Sam Billings, who stormed out to deep square leg from his position as keeper in celebration, insisted: "He's being too humble. He does practise a lot and he's our gun fielder. He's done probably five different catches similar to that over the season. Moments like that change the game and a bit of magic, both with the bat and then in the field, that was the difference tonight."

Cox's brilliance was all the more remarkable for what had come before. He had fallen victim to a bizarre loophole in the laws three overs before, taking a clean catch in the deep to dismiss Will Smeed only for Daniel Bell-Drummond to collide with him while in contact with the boundary rope.

After several replays and a long delay, the TV umpire Neil Bainton declared it was six, invoking Law 19.5.1: "A fielder is grounded beyond the boundary if some part of his/her person is in contact… another fielder who is grounded beyond the boundary, if the umpire considers that it was the intention of either fielder that the contact should assist in the fielding of the ball."

The decision came as a surprise, not least since Cox had appeared to be in control of the ball and to have completed the catch before Bell-Drummond came crashing into him. It was enough to leave Cox visibly seething, his exasperation still evident three balls later when he took a legal catch to send Smeed on his way - for good, this time.
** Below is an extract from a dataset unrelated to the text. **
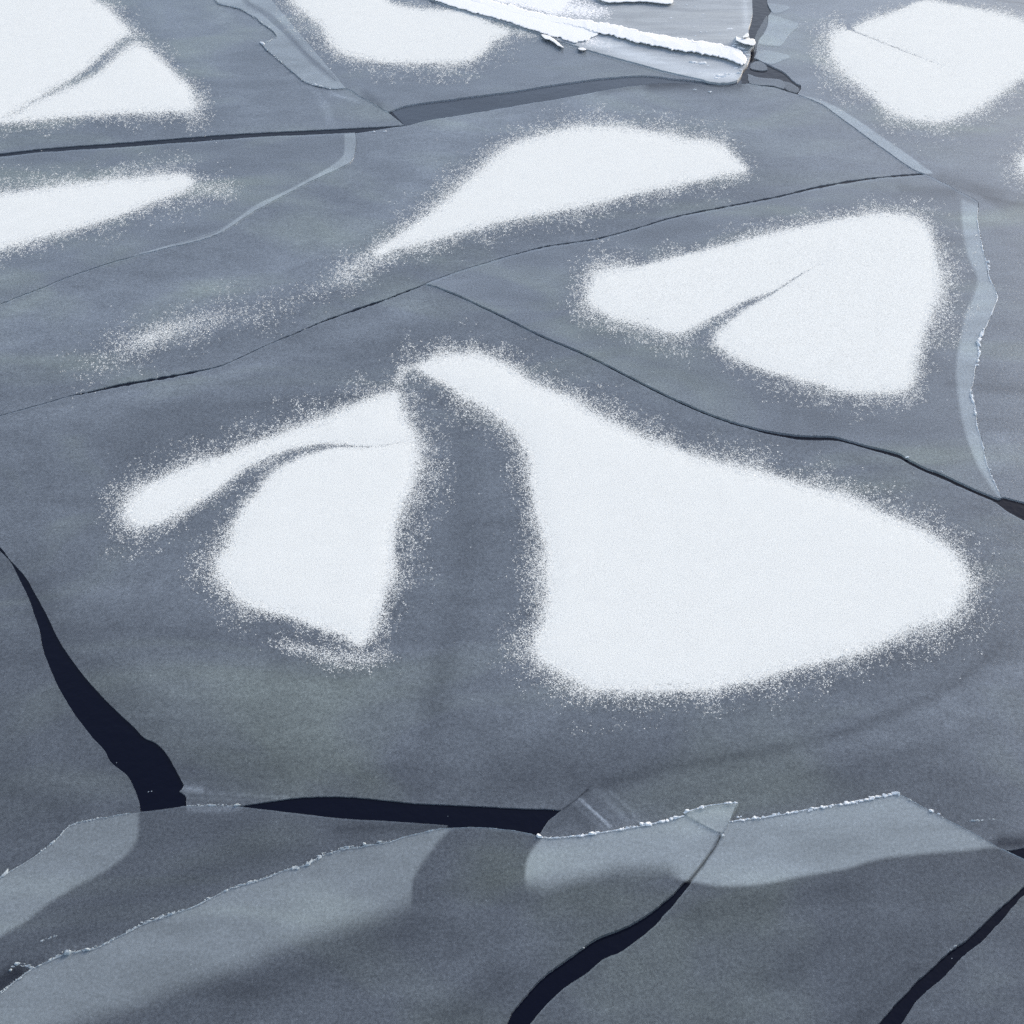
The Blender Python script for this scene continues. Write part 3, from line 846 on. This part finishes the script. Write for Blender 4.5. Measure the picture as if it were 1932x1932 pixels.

While Cox's efforts in the field will be the abiding memory of his night, they should not detract from arguably his most important contribution of the night: an immaculately-timed innings of 58 not out from 28 balls which saw him accelerate in style after a low-key, low-risk start. At 20, he was the second-youngest man to make a half-century on T20 Finals Day, behind Jos Buttler no less, and the youngest to score a fifty in the final.

Cox came in at No. 6 with Kent treading water at 75 for 4 in the 12th over, pegged back after a bright start by Roelof van der Merwe's miserly left-arm darts . The first two balls he faced were dots, the next 15 were either singles or twos. "I was focused on not getting another first-baller," he joked, following his golden duck in the semi-final win against Sussex. "Me and Jack [Leaning] decided just to nudge it around for the first ten and then push on."

He did so in some style: his last 11 balls featured three fours, three slugged sixes, and 38 runs in all. He was particularly brutal on Marchant de Lange, thumping 19 off the seven balls he faced from him including two leg-side sixes. "We thought we'd scrape up to 150 but he got us up to high 160s," Joe Denly said. "He's a phenomenal young talent: keep an eye on his name."

"It's probably the toughest role in T20 cricket on a wicket like that," Billings said. "He made it look very flat. He's played brilliantly all year and incredibly maturely. Sometimes when he hasn't needed to press the button too early, he's taken the game deep and backed himself, and he's got an incredible power game as we saw tonight. It's a credit to the hard work he's put in and he's a seriously talented boy. The most impressive thing was the calmness - a special, special knock."

It has been a divisive summer in English cricket but few would dispute one of the key take-homes from this final: for all its flaws, the domestic system does not suffer from a shortage of talented young batters. At 20, Cox has a first-class double-hundred, a match award in a final and a Blast winners' medal to his name; what lies ahead will be down to him.